Capra was horrified by the inquisition. It was a physical manifestation of his deepest fear ― American officialdom threatening to rescind his hard-won American identity. When Congress and the FBI demanded proof of his loyalty, Capra complied by informing on some of his more radical Hollywood friends.

It didn’t help his career and took a terrible toll on his conscience. In 1951, Capra made the first of several suicide attempts. He made a few lackluster films during the ’50s, but even after retiring from the movie business, he never publicly acknowledged his cooperation with the blacklisters. The shame was too great.

“Of the nine screenwriters who worked on 'It’s A Wonderful Life,' seven would have their loyalty questioned by authorities, two would be formally blacklisted, and one would be jailed for his refusal to cooperate with the House Un-American Activities Committee.”

The best thing that ever happened to “It’s A Wonderful Life” was its financial failure. It performed badly enough that Capra sold Liberty Films in 1947, turning over the rights to all of the studio’s assets, including the negatives for “It’s A Wonderful Life.” By the time the film came up for copyright renewal in 1974, it had changed hands a few times, and its then-owner, RKO Pictures, forgot to file the paperwork.

As a result, “It’s A Wonderful Life” slipped into the public domain and became fodder for television producers seeking royalty-free entertainment. Seizing on its final scene, PBS began airing the film in Decembers to compete with glitzier, big-budget network Christmas specials. Eventually, the networks followed suit.
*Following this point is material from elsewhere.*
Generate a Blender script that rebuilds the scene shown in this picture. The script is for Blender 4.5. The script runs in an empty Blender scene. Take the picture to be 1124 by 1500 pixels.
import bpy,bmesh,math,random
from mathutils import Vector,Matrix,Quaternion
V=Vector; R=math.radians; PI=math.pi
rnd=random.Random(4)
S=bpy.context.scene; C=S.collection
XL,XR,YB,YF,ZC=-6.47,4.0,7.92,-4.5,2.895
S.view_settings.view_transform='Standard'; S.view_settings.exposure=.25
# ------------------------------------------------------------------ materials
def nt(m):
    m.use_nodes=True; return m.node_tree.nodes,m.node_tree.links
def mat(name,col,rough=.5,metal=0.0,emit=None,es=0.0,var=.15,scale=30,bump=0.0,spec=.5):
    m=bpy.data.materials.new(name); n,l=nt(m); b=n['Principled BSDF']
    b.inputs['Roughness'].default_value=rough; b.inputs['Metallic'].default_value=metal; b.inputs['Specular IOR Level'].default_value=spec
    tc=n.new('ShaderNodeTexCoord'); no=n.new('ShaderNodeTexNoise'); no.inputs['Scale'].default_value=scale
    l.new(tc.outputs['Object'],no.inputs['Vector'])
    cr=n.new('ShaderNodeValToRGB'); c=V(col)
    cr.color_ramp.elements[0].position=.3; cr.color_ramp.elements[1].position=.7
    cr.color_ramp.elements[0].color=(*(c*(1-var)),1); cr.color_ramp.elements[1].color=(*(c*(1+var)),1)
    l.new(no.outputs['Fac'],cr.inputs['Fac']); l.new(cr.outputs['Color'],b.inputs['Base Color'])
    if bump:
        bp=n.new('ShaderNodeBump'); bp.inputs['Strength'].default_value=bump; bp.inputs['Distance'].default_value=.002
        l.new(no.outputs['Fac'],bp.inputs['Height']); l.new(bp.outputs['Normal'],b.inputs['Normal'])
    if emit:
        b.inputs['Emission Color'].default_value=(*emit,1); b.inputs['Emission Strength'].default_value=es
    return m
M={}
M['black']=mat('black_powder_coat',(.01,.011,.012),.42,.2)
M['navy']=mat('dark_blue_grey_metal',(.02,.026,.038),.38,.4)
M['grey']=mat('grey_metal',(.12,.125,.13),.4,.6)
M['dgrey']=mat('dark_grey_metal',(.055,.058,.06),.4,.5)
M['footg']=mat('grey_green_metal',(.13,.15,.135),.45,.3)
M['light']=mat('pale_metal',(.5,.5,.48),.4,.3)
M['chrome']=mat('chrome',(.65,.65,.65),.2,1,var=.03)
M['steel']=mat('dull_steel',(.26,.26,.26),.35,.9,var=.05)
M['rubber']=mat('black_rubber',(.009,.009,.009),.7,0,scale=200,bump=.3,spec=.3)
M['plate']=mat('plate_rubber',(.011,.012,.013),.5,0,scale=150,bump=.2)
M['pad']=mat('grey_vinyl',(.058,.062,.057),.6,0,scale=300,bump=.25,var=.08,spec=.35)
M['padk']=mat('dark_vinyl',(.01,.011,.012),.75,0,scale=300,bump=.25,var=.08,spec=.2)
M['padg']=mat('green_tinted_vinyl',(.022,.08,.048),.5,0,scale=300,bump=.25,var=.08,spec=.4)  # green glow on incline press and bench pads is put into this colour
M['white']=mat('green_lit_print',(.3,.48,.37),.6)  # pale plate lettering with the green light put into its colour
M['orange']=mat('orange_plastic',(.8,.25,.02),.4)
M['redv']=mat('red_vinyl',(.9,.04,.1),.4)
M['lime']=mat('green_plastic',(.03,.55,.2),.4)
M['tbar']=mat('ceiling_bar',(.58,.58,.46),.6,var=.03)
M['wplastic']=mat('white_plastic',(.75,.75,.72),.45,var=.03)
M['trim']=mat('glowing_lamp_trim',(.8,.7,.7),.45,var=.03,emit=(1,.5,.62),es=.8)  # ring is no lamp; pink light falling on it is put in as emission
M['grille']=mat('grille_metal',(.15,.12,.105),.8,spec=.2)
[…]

Even if “It’s A Wonderful Life” didn’t run away with ratings, a production cost of $0 was hard to beat. By the mid-1980s, courtesy of the cold-eyed calculation of a new generation of television executives, “It’s A Wonderful Life” was reborn as a piece of spiritual Americana, spoofed by Saturday Night Live, colorized and submitted to other indignities of American commerce.

“It’s the damnedest thing I’ve ever seen,” Stewart told The Wall Street Journal in 1984. “The film has a life of its own now …. I didn’t even think of it as a Christmas movie.”

In the 21st century, “It’s A Wonderful Life” retains its power because it doesn’t offer easy answers. Sure, the plot is salvaged by a deus ex machina, but Bedford Falls never loses its provinciality. It’s a crummy little town from start to finish. The people who believe it can be something better just decide to make the best of it that they can. Like everything profound, the message is a platitude if you say it the wrong way. Capra found the magic to make it beautiful.